Мог ли думать Лев Толстой, обсуждая с М. Горьким замысел его будущего романа, что в этом романе, который явится одним из ярких свидетельств непреходящего значения великой школы толстовского реализма, будет, помимо всего прочего, показан конец «толстовщины», конец самой почвы, из которой росли такие учения?
Характеризуя творческий метод советской литературы, М. Горький говорил: «Социалистический реализм утверждает бытие как деяние, как творчество…» (27, 330). И (можно к этому добавить) осуждает бытие как пассивное подчинение ходу вещей, как отказ от творчества и борьбы. «Воскрешение» души Ниловны началось с тех пор, как она почувствовала себя «при деле» — стала участвовать в революционной борьбе рабочего класса, в историческом творчестве народных масс. «Разрушение личности» было неизбежным возмездием для каждого, кто «впрягся» в «дело», подобное артамоновскому, в «дело» эксплуатации чужого труда, чужого творчества, в «дело», направленное против народа, против революционного развития действительности.

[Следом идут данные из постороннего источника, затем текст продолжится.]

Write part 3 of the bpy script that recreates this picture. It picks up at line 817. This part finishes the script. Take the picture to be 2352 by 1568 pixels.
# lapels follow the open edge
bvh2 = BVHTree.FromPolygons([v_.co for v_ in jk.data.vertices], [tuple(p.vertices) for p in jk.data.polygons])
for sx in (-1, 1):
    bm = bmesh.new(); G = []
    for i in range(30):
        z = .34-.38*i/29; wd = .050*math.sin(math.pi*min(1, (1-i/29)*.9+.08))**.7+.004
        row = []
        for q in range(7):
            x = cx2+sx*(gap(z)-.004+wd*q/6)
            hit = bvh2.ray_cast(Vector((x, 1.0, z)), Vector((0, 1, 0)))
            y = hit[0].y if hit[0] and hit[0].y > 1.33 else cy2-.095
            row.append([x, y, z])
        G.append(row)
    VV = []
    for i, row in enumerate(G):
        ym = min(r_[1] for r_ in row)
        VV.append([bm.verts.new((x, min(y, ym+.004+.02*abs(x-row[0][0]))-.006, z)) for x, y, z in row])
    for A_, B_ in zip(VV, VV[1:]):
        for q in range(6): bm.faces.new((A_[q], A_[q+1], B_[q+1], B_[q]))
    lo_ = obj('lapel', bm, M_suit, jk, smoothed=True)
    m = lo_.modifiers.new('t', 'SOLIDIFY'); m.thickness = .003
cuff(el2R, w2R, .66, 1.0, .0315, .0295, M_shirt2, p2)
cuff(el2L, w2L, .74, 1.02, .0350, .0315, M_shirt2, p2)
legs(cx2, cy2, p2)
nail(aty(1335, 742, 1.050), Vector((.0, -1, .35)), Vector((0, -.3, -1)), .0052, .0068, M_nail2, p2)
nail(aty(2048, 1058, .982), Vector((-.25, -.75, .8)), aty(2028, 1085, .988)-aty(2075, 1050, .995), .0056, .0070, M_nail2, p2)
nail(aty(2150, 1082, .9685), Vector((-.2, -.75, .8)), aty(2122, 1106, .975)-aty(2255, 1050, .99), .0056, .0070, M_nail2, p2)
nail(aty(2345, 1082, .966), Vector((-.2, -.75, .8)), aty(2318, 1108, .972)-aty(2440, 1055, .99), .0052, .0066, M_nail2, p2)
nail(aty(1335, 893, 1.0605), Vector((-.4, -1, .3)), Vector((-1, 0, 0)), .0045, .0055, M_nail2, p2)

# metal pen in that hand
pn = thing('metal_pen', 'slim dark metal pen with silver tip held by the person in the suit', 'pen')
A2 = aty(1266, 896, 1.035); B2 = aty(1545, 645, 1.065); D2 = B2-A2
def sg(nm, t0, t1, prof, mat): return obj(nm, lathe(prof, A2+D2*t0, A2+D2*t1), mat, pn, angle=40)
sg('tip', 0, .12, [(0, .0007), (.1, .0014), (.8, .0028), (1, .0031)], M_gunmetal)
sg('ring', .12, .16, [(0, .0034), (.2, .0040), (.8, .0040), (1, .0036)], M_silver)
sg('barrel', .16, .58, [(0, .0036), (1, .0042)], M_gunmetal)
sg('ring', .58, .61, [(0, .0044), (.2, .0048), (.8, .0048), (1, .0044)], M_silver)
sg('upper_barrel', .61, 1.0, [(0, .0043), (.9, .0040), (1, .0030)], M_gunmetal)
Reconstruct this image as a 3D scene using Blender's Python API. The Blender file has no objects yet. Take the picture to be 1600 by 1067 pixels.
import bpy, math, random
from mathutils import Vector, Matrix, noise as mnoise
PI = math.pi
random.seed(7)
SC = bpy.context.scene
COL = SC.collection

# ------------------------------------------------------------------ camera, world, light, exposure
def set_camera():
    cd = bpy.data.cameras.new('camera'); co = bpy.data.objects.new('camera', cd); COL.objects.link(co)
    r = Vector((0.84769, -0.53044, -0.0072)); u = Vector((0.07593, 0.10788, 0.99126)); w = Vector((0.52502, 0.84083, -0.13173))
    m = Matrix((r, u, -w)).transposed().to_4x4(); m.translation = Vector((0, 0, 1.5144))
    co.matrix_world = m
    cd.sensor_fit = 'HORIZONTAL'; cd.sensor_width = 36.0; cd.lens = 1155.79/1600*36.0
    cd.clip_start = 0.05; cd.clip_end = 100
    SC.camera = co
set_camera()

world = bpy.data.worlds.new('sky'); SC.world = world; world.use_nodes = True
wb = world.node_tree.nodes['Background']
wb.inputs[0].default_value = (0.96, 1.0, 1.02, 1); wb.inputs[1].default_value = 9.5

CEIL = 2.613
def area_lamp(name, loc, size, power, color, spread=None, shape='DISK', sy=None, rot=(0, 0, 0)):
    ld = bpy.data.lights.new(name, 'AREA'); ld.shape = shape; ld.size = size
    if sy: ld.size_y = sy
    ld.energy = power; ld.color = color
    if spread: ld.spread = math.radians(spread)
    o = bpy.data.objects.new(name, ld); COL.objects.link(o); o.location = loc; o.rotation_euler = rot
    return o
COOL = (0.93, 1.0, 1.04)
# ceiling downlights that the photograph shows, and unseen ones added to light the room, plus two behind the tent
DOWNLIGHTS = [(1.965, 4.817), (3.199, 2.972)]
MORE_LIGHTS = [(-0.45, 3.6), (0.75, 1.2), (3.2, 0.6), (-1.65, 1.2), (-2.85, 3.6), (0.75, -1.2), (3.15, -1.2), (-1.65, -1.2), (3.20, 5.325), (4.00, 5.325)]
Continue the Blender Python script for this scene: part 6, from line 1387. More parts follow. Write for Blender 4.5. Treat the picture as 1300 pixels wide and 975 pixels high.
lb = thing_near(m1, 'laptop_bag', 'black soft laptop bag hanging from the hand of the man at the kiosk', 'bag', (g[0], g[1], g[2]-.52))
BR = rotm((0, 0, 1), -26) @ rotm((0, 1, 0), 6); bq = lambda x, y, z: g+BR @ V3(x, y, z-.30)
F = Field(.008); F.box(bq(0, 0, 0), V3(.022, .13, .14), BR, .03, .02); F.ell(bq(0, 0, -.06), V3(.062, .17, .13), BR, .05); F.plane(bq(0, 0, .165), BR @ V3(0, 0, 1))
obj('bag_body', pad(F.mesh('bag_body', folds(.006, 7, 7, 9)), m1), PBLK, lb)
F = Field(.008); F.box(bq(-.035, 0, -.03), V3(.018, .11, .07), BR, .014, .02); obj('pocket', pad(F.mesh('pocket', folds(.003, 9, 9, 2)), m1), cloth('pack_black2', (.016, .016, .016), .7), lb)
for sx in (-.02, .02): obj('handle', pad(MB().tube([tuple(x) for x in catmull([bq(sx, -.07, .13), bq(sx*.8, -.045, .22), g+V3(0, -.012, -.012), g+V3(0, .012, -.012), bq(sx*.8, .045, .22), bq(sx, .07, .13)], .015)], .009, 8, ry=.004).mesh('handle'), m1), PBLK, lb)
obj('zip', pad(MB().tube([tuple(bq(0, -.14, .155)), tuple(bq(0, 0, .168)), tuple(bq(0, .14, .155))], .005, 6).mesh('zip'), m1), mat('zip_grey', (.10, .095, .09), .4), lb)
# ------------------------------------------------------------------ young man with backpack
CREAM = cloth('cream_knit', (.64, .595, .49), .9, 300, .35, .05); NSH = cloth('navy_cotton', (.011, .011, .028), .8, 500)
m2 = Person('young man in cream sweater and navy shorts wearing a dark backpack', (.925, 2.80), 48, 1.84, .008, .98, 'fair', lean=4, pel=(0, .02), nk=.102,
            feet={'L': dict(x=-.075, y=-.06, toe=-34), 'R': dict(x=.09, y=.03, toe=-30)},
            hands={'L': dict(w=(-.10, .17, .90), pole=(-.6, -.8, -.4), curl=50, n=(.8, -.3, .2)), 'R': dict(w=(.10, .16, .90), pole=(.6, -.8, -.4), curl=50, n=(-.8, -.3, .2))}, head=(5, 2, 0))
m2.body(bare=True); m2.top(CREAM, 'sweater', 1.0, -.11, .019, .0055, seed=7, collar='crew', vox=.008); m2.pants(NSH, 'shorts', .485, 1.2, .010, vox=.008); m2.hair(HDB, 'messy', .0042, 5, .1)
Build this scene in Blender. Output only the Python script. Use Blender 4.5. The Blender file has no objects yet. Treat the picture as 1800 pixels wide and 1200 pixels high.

Существует мнение, что «общечеловеческое» в искусстве противостоит конкретно-историческому, как «вечное» — временному, что эти «начала» всегда мешают друг другу и что расширение одного из них неизбежно приводит к сужению другого. Такое мнение вообще ошибочно, а когда речь идет о социалистическом реализме — ошибочно вдвойне. Произведения М. Горького конкретно-историчны не только в том отношении, что все изображенное в них отчетливо соотнесено с историческим процессом, но и по всему своему пафосу, тону, «настрою». Они были нередко остро злободневными и почти всегда — «очень своевременными». Роман «Мать» защищал не просто революцию, а большевистскую тактику в ней, активно вмешиваясь в споры о том, следовало ли пролетариату подниматься на борьбу против самодержавия, когда еще не было гарантии успеха, надо или не надо было браться за оружие. Роман «Дело Артамоновых» вмешивался столь же активно в спор не меньшего значения: возможен ли в России поворот назад — реставрация капитализма?